→ **Exercise**
Repeat everything in the material exactly.

→ **Data section**
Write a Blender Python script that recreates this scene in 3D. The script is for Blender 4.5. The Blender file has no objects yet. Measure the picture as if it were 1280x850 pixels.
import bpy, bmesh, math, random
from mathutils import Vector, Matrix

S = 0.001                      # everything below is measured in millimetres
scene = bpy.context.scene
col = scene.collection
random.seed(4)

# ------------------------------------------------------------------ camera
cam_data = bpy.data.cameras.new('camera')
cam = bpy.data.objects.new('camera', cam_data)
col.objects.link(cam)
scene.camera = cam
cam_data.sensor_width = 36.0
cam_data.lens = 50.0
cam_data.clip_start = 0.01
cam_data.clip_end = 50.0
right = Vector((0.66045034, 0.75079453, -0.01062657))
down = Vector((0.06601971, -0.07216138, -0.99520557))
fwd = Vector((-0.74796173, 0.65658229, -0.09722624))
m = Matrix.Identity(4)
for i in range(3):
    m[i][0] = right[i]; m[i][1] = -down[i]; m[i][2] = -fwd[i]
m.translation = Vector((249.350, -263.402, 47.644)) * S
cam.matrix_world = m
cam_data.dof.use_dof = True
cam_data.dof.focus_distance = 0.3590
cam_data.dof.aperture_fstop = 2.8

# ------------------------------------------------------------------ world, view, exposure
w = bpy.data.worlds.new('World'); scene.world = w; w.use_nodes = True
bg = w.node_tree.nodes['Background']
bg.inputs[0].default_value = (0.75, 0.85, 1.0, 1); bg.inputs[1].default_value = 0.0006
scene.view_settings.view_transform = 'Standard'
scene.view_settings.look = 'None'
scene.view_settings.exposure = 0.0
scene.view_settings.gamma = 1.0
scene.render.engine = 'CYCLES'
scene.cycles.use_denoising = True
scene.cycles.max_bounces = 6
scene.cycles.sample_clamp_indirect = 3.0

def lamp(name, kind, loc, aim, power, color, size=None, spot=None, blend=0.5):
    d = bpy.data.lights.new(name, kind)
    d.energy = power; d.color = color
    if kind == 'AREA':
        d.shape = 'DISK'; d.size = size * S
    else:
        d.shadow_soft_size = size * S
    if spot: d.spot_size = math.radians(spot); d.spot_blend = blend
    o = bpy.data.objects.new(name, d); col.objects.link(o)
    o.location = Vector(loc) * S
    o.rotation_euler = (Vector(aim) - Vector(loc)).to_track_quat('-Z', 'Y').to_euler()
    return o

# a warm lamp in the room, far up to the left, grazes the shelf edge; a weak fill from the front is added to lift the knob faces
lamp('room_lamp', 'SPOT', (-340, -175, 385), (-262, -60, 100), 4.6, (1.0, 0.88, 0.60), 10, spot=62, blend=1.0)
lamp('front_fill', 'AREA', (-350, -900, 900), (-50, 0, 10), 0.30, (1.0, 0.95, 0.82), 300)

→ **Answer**
Write a Blender Python script that recreates this scene in 3D. The script is for Blender 4.5. The Blender file has no objects yet. Measure the picture as if it were 1280x850 pixels.
import bpy, bmesh, math, random
from mathutils import Vector, Matrix

S = 0.001                      # everything below is measured in millimetres
scene = bpy.context.scene
col = scene.collection
random.seed(4)

# ------------------------------------------------------------------ camera
cam_data = bpy.data.cameras.new('camera')
cam = bpy.data.objects.new('camera', cam_data)
col.objects.link(cam)
scene.camera = cam
cam_data.sensor_width = 36.0
cam_data.lens = 50.0
cam_data.clip_start = 0.01
cam_data.clip_end = 50.0
right = Vector((0.66045034, 0.75079453, -0.01062657))
down = Vector((0.06601971, -0.07216138, -0.99520557))
fwd = Vector((-0.74796173, 0.65658229, -0.09722624))
m = Matrix.Identity(4)
for i in range(3):
    m[i][0] = right[i]; m[i][1] = -down[i]; m[i][2] = -fwd[i]
m.translation = Vector((249.350, -263.402, 47.644)) * S
cam.matrix_world = m
cam_data.dof.use_dof = True
cam_data.dof.focus_distance = 0.3590
cam_data.dof.aperture_fstop = 2.8

# ------------------------------------------------------------------ world, view, exposure
w = bpy.data.worlds.new('World'); scene.world = w; w.use_nodes = True
bg = w.node_tree.nodes['Background']
bg.inputs[0].default_value = (0.75, 0.85, 1.0, 1); bg.inputs[1].default_value = 0.0006
scene.view_settings.view_transform = 'Standard'
scene.view_settings.look = 'None'
scene.view_settings.exposure = 0.0
scene.view_settings.gamma = 1.0
scene.render.engine = 'CYCLES'
scene.cycles.use_denoising = True
scene.cycles.max_bounces = 6
scene.cycles.sample_clamp_indirect = 3.0

def lamp(name, kind, loc, aim, power, color, size=None, spot=None, blend=0.5):
    d = bpy.data.lights.new(name, kind)
    d.energy = power; d.color = color
    if kind == 'AREA':
        d.shape = 'DISK'; d.size = size * S
    else:
        d.shadow_soft_size = size * S
    if spot: d.spot_size = math.radians(spot); d.spot_blend = blend
    o = bpy.data.objects.new(name, d); col.objects.link(o)
    o.location = Vector(loc) * S
    o.rotation_euler = (Vector(aim) - Vector(loc)).to_track_quat('-Z', 'Y').to_euler()
    return o

# a warm lamp in the room, far up to the left, grazes the shelf edge; a weak fill from the front is added to lift the knob faces
lamp('room_lamp', 'SPOT', (-340, -175, 385), (-262, -60, 100), 4.6, (1.0, 0.88, 0.60), 10, spot=62, blend=1.0)
lamp('front_fill', 'AREA', (-350, -900, 900), (-50, 0, 10), 0.30, (1.0, 0.95, 0.82), 300)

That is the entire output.